Montreal Gazette

New numbers show booming economic growth

Rosy budget numbers buoy government

- BRIAN PLATT

OTTAWA • Surging economic growth has Canada’s government on track to lower its deficits, but it’s also committing billions of dollars in new spending, including an extra $5.6 billion pumped into the Canada Child Benefit program over five years.

The fall fiscal update, released on Tuesday, shows the government expects an extra $8.9 billion in revenue this year, compared with the estimate in the spring budget. The projected deficit has dropped from $28.5 billion to $19.9 billion (including $1.5 billion set aside as a risk cushion).

About $33 billion in total has been shaved off the deficits projected over five years, but there is still no timetable for returning to balance. The debt-to-GDP ratio is forecast to drop under 31 per cent this year and reach 28.5 per cent by 2022-23, when the deficit is forecast to be $12.5 billion.

Instead of plowing all of the increased revenues into reducing the deficit, the fiscal update shows the government flexing its spending muscles — or in the words of Finance Minister Bill Morneau, “doubling down” on its strategy of stimulatin­g the economy.

An extra $1.8 billion is already booked this year in new spending since the spring budget, and starting next year, hundreds of millions will be spent on boosting two benefit programs: the Canada Child Benefit and the Working Income Tax Benefit.

Asked why he isn’t focusing more on getting to a balanced budget, Morneau told reporters the government’s strategy of boosting the economy through new spending has clearly been shown to work, given the buoyant growth.

“We’re very pleased with our economic situation, it’s what we would have hoped for,” he said.

“We now are able to show a very positive fiscal track … We’re able to do that by doubling down on what we’ve done for Canadian families, improving the Canada Child Benefit so people have more money in their pockets, and helping those who are struggling to get by.”

The child benefit, which provides taxfree monthly payments up to a maximum of $6,400 a year for a child under six, started in July 2016 and has been credited by many — including Bank of Canada Governor Stephen Poloz — with boosting consumer spending. The program paid out $23 billion to 3.3 million families in its first year.

The government now says it will index the child benefit to inflation two years faster than planned. In one example outlined, indexation would give $560 more in a year to a single parent making $35,000 who has two children.
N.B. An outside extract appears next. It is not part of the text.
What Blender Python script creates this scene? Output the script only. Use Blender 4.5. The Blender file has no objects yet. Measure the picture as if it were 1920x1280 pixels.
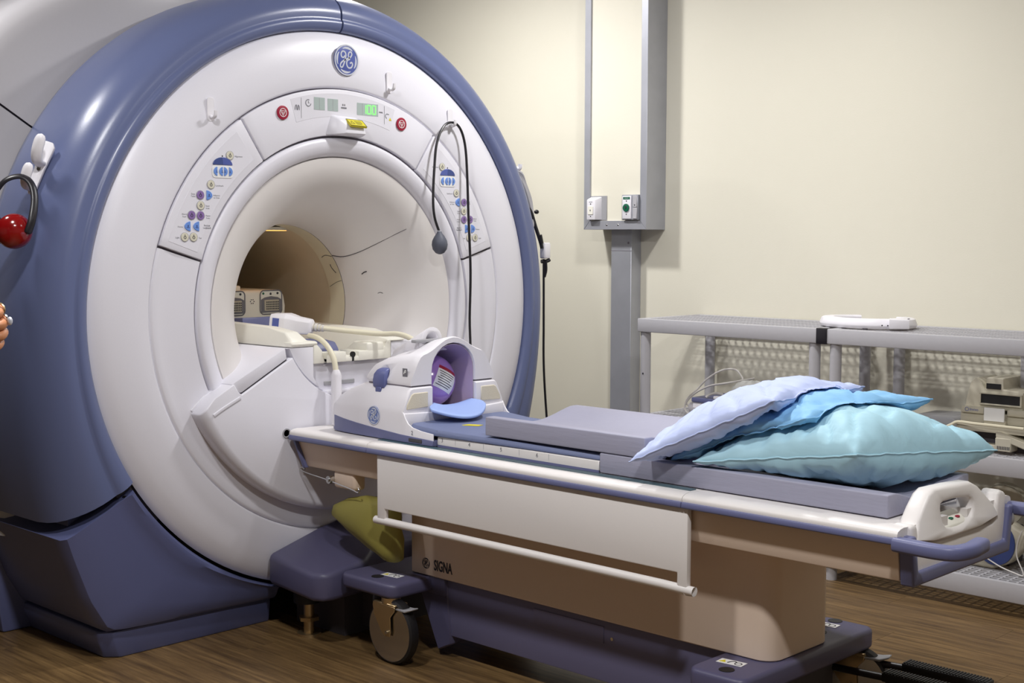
import bpy, bmesh, math, random
from mathutils import Vector, Matrix, noise
random.seed(7)
PI = math.pi
R = math.radians
scene = bpy.context.scene
C = scene.collection

# ------------------------------------------------------------------ camera
cam_d = bpy.data.cameras.new('camera')
cam = bpy.data.objects.new('camera', cam_d)
C.objects.link(cam)
cam_d.sensor_width = 36.0
cam_d.lens = 47.379
cam_d.clip_start = 0.05
_r = Vector((0.7212, 0.6926, 0.0031)); _b = Vector((0.6905, -0.7191, 0.0776))
_r.normalize(); _b = (_b - _r * _b.dot(_r)).normalized(); _u = _b.cross(_r)
M4 = Matrix((_r, _u, _b)).transposed().to_4x4()
M4.translation = Vector((3.688, -2.991, 1.328))
cam.matrix_world = M4
scene.camera = cam

# ------------------------------------------------------------------ colour management, world
scene.view_settings.view_transform = 'Standard'
scene.view_settings.look = 'None'
scene.view_settings.exposure = 0.30
scene.view_settings.gamma = 1.0
scene.view_settings.use_curve_mapping = False
world = bpy.data.worlds.new('room_air')
scene.world = world
world.use_nodes = True
world.node_tree.nodes['Background'].inputs[0].default_value = (0.9, 0.95, 1.0, 1)
world.node_tree.nodes['Background'].inputs[1].default_value = 0.05

ZI = 1.07          # height of the bore axis
WY = 2.04          # back wall plane
HC = 2.78          # ceiling height

# ------------------------------------------------------------------ ceiling lamps (recessed panels)
LAMPS = [(1.20, -1.65, 25), (0.90, 0.72, 23), (-0.85, 0.80, 30), (-0.55, -1.60, 12), (3.0, -1.65, 34), (3.0, 0.40, 10)]
def ceiling_lamp(x, y, power):
    d = bpy.data.lights.new('downlight', 'AREA')
    d.shape = 'DISK'; d.size = 0.20
    d.energy = power; d.color = (1.0, 0.985, 0.975)
    o = bpy.data.objects.new('downlight', d)
    C.objects.link(o)
    o.location = (x, y, HC - 0.012)
for l in LAMPS:
    ceiling_lamp(*l)

# ------------------------------------------------------------------ materials
def lin(c):
    c = c / 255.0
    return c / 12.92 if c <= 0.04045 else ((c + 0.055) / 1.055) ** 2.4
def rgb(r, g, b):
    return (lin(r), lin(g), lin(b), 1.0)
def mat(name, col, rough=0.45, metal=0.0, var=0.0, scale=40.0, bump=0.0, emit=0.0, coat=0.0, alpha=None, spec=None):
    m = bpy.data.materials.new(name); m.use_nodes = True
    nt = m.node_tree; b = nt.nodes['Principled BSDF']
    b.inputs['Base Color'].default_value = col
    b.inputs['Roughness'].default_value = rough
    b.inputs['Metallic'].default_value = metal
    if spec is not None: b.inputs['Specular IOR Level'].default_value = spec
    if coat: b.inputs['Coat Weight'].default_value = coat; b.inputs['Coat Roughness'].default_value = 0.12
    if emit:
        b.inputs['Emission Color'].default_value = col; b.inputs['Emission Strength'].default_value = emit
    if var or bump:
        tc = nt.nodes.new('ShaderNodeTexCoord'); nz = nt.nodes.new('ShaderNodeTexNoise')
        nz.inputs['Scale'].default_value = scale; nz.inputs['Detail'].default_value = 6
        nt.links.new(tc.outputs['Object'], nz.inputs['Vector'])
        if var:
            mx = nt.nodes.new('ShaderNodeMix'); mx.data_type = 'RGBA'
            mx.inputs[6].default_value = tuple(c * (1 - var) for c in col[:3]) + (1,)
            mx.inputs[7].default_value = tuple(min(1, c * (1 + var)) for c in col[:3]) + (1,)
            nt.links.new(nz.outputs['Fac'], mx.inputs[0]); nt.links.new(mx.outputs[2], b.inputs['Base Color'])
        if bump:
            bp = nt.nodes.new('ShaderNodeBump'); bp.inputs['Strength'].default_value = bump; bp.inputs['Distance'].default_value = 0.002
            nt.links.new(nz.outputs['Fac'], bp.inputs['Height']); nt.links.new(bp.outputs['Normal'], b.inputs['Normal'])
    return m
M = {}
M['shell'] = mat('white_shell', rgb(230, 229, 238), 0.38, var=0.02, scale=220, bump=0.04)
M['flare'] = mat('bore_plastic', rgb(226, 222, 220), 0.42, var=0.03, scale=9)
M['tube'] = mat('bore_liner', rgb(214, 204, 180), 0.5, var=0.05, scale=14)
M['band'] = mat('bore_band', rgb(222, 215, 190), 0.45, var=0.06, scale=18)
M['rear'] = mat('rear_shell', rgb(192, 190, 194), 0.32, var=0.02, scale=120)
M['blue'] = mat('blue_cowl', rgb(101, 111, 150), 0.3, var=0.02, scale=260, bump=0.05)
M['bluedark'] = mat('blue_base', rgb(92, 98, 138), 0.36, var=0.02, scale=260, bump=0.05)
M['dock'] = mat('dock_violet', rgb(88, 86, 116), 0.42, var=0.03, scale=200, bump=0.05)
M['tbase'] = mat('base_violet', rgb(108, 106, 138), 0.42, var=0.03, scale=200, bump=0.05)
M['trim'] = mat('blue_trim', rgb(106, 110, 150), 0.42, var=0.02, scale=150)
M['table'] = mat('table_white', rgb(236, 232, 230), 0.4, var=0.015, scale=150, bump=0.03)
M['tablebody'] = mat('table_beige_bounce', rgb(230, 209, 190), 0.45, var=0.015, scale=150, bump=0.04)  # beige warmed to hold the orange light bounced off the floor
M['coil'] = mat('coil_white', rgb(238, 236, 242), 0.4, var=0.01, scale=120)
M['liner'] = mat('coil_liner', rgb(196, 178, 206), 0.4)  # lavender puts the purple light reflected by the ball into the colour
M['cream'] = mat('cream_plastic', rgb(243, 241, 230), 0.42, var=0.02, scale=60)
M['foam'] = mat('foam_pad', rgb(226, 218, 198), 0.9, var=0.05, scale=300, bump=0.3)
M['gap'] = mat('dark_gap', rgb(70, 66, 72), 0.7)
M['seam'] = mat('grey_seam', rgb(120, 114, 124), 0.7)
M['black'] = mat('black_rubber', rgb(24, 23, 26), 0.55, var=0.1, scale=60)
M['blackp'] = mat('black_plastic', rgb(30, 28, 34), 0.35)
M['teal'] = mat('teal_slide', rgb(72, 98, 106), 0.3)
M['red'] = mat('red_gloss', rgb(132, 8, 12), 0.15, coat=0.6)
M['stopred'] = mat('stop_red', rgb(160, 28, 58), 0.35)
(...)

The move is expected to cost the government $400 million next year, and about $1.4 billion each year after.

Meanwhile, an extra $500 million annually will start going into the Working Income Tax Benefit, a tax credit claimed by $1.4 lowincome workers in 2016. Details on the enhancemen­t will be announced in the 2018 spring budget.

In addition, last week the government announced a lowering of the small business tax rate from 10.5 per cent to nine per cent by 2019, which will decrease revenues by $2.9 billion over five years.

Some economists have worried that the new spending during a time of robust growth will fuel inflation, and in turn, interest rate hikes from the Bank of Canada to combat it. The next rate announceme­nt comes out on Wednesday, and follows two hikes in a row.

Conservati­ve Leader Andrew Scheer used the occasion to remind people of broken Liberal campaign promises on the budget.

“Justin Trudeau promised to balance the budget by 2019,” he said. “Today the budget is officially projected to never return to balance under this Liberal government, and debt is being added at twice the rate promised.”

The Canadian Taxpayers Federation was also unimpresse­d with the lack of a plan to eliminate the deficit.

“If they can’t balance the budget when the economy is doing well, when can they?” the federation said in a statement.

The fall update outlines for the first time a series of new spending commitment­s since the spring budget — in total, about $1.8 billion for this fiscal year, plus billions more in future years.

This includes $546 million over five years in new spending for the “legal framework to strictly regulate and restrict access to cannabis” and $150 million over six years for enforcing drug-impaired driving.